• [EXERCISE INSTRUCTIONS] From the entries below, copy exactly the lines from the one that contains "Reconstruct this image" through the one that contains "# soffit height", both included, and only those.

• [RECORD LIST]

########################################

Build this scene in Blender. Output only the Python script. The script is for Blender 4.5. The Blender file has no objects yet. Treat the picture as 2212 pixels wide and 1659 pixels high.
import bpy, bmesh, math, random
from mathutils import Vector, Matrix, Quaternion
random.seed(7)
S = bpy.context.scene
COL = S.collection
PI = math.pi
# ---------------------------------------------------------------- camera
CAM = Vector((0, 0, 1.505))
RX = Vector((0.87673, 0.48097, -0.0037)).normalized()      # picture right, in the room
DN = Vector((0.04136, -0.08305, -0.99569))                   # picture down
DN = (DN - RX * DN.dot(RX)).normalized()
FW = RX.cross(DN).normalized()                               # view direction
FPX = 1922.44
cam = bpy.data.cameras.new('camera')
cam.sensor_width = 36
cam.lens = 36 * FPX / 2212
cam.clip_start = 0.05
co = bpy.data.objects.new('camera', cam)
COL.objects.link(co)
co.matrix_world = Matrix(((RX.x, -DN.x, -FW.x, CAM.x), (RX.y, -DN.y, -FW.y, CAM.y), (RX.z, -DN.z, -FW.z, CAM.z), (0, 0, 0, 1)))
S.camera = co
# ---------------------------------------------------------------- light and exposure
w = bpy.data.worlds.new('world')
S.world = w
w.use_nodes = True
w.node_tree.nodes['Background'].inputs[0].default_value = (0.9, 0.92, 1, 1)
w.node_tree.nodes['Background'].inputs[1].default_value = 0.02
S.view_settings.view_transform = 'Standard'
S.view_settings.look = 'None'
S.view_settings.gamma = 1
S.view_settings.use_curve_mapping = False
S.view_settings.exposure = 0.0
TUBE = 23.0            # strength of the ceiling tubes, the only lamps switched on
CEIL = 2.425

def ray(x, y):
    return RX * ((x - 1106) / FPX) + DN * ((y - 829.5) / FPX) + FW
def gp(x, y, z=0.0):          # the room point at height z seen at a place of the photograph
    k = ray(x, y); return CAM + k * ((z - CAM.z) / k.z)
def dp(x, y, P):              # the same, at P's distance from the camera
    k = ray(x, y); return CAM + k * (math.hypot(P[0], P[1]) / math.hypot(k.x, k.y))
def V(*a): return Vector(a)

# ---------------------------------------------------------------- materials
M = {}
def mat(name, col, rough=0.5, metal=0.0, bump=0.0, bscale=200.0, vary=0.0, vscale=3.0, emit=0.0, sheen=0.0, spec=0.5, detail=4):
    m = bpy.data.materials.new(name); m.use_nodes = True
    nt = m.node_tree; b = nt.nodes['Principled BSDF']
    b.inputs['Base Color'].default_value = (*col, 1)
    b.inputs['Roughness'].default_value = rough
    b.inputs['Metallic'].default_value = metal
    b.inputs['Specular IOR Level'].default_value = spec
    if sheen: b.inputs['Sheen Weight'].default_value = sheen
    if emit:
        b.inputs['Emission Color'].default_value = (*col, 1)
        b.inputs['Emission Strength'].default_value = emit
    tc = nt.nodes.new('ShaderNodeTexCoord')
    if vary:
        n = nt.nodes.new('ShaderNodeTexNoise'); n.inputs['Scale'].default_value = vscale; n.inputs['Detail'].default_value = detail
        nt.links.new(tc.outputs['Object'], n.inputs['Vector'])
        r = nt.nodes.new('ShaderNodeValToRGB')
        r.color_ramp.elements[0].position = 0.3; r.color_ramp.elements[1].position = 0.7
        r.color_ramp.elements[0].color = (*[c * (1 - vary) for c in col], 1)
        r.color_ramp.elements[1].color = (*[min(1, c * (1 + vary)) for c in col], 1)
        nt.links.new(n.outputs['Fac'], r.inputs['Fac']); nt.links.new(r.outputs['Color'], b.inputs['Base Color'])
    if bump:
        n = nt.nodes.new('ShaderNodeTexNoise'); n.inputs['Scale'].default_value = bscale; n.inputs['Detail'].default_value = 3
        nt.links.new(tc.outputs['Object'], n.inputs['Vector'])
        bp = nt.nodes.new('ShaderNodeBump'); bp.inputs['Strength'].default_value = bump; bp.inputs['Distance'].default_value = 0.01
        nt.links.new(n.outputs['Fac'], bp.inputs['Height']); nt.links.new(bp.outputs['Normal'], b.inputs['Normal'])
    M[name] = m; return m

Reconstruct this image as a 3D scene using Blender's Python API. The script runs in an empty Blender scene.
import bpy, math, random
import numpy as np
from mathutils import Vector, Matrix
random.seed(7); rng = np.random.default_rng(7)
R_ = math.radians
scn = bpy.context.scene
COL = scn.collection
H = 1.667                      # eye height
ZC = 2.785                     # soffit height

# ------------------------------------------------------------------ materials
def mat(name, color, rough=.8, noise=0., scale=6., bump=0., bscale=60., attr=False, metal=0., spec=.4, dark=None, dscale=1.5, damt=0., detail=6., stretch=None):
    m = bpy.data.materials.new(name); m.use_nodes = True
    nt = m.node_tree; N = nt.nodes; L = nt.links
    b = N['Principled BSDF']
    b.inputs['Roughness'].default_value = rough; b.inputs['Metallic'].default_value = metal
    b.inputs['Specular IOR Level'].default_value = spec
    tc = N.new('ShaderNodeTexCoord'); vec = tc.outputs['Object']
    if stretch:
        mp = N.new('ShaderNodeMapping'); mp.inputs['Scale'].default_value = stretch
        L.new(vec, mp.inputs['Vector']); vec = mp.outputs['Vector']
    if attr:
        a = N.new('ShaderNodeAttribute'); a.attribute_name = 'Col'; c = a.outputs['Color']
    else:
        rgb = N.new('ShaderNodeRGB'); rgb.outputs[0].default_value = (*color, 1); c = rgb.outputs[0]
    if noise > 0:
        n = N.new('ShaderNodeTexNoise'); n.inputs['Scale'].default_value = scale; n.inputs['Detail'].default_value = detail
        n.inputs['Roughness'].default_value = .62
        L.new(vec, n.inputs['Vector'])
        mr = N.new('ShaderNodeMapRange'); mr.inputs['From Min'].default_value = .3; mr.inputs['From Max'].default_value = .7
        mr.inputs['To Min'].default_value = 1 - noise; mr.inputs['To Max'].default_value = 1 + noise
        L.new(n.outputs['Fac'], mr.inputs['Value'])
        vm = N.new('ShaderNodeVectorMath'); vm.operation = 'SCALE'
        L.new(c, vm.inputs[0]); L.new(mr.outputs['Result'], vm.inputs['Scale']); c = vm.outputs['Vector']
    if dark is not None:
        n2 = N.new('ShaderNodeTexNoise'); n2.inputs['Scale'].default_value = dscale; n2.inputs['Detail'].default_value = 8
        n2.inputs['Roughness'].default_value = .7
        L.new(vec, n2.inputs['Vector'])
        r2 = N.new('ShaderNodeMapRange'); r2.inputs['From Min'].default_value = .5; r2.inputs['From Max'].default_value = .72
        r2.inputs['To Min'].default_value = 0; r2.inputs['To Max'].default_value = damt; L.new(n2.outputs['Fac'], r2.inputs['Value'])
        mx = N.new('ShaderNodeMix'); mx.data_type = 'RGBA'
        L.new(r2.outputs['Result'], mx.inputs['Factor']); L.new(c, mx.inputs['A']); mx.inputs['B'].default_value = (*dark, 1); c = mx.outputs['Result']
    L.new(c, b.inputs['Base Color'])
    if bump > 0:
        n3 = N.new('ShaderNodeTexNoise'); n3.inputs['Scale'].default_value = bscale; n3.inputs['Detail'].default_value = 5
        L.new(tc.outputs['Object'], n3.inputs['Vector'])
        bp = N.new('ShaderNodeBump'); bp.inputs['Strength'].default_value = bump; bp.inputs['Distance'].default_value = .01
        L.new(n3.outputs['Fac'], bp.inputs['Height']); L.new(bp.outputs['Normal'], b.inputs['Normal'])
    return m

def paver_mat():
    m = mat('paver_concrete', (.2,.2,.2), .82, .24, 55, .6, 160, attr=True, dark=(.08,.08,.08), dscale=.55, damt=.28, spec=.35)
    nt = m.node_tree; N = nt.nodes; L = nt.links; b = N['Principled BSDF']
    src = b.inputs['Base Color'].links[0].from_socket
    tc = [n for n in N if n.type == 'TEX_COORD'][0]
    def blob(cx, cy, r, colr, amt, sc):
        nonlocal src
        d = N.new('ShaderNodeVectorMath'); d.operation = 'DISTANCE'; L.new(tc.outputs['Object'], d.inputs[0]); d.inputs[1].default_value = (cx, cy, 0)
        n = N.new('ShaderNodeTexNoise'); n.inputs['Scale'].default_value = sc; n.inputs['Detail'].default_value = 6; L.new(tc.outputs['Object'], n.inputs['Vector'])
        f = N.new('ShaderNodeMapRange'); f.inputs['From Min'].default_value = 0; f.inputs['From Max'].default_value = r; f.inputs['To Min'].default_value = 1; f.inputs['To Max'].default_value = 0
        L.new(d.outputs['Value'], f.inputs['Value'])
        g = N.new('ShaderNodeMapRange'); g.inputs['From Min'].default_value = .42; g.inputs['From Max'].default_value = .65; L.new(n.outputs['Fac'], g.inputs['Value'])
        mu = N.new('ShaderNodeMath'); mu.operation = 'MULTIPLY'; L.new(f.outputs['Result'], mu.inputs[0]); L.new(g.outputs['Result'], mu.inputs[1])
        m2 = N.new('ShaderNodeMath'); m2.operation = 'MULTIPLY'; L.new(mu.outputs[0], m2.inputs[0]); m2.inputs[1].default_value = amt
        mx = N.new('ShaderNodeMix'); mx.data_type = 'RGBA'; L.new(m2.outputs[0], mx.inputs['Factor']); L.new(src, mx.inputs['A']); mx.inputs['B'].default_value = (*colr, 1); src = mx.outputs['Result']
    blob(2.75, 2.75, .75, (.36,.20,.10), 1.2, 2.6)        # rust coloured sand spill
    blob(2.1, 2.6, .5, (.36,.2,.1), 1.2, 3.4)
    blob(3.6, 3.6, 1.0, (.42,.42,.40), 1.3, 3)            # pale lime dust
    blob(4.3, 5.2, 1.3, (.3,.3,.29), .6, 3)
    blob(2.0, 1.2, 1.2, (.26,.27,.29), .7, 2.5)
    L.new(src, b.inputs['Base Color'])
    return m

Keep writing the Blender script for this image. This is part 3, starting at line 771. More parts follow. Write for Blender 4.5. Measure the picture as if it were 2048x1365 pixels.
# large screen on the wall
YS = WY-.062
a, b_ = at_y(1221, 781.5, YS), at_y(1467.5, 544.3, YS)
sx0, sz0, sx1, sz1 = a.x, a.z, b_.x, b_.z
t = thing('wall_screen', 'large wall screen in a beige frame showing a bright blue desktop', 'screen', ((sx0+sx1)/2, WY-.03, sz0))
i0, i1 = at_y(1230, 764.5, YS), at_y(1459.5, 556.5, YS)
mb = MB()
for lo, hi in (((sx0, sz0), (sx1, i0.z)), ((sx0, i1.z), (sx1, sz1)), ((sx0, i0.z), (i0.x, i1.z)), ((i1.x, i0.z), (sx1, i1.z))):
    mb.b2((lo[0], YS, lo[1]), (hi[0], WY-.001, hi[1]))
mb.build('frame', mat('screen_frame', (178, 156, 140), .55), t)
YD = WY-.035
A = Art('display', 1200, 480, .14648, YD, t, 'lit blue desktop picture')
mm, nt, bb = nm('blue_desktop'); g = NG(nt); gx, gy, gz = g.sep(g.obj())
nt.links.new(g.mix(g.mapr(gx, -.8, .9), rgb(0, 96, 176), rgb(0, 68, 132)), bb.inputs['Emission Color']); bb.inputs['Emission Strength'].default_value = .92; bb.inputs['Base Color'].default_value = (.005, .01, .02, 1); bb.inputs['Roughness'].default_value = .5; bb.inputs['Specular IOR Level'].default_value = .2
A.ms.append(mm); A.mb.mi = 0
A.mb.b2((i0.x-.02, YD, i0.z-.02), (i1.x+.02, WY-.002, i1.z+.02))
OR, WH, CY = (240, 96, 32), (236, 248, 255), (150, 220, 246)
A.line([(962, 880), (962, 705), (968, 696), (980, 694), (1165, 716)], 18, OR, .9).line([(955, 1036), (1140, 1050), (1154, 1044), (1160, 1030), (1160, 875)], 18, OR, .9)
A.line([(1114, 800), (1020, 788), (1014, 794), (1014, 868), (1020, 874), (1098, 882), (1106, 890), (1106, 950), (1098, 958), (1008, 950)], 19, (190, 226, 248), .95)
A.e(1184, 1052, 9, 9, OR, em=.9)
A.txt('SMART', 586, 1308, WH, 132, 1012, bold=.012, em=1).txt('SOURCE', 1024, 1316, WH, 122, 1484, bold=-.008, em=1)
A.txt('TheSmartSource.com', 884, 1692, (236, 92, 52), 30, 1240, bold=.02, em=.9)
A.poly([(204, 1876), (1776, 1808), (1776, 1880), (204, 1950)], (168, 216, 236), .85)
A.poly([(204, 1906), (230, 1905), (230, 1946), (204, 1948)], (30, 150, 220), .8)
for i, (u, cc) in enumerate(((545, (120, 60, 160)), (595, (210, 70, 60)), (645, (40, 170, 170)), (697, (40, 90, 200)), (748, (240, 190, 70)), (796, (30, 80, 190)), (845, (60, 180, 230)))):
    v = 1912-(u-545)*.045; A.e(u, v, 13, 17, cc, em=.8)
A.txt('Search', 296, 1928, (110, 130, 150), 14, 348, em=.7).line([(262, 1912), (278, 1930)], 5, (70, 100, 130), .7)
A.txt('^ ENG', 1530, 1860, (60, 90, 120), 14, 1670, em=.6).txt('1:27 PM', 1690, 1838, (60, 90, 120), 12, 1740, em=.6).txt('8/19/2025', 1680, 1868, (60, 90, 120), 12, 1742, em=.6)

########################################

• [ANSWER TO THIS PROBLEM]
Reconstruct this image as a 3D scene using Blender's Python API. The script runs in an empty Blender scene.
import bpy, math, random
import numpy as np
from mathutils import Vector, Matrix
random.seed(7); rng = np.random.default_rng(7)
R_ = math.radians
scn = bpy.context.scene
COL = scn.collection
H = 1.667                      # eye height
ZC = 2.785                     # soffit height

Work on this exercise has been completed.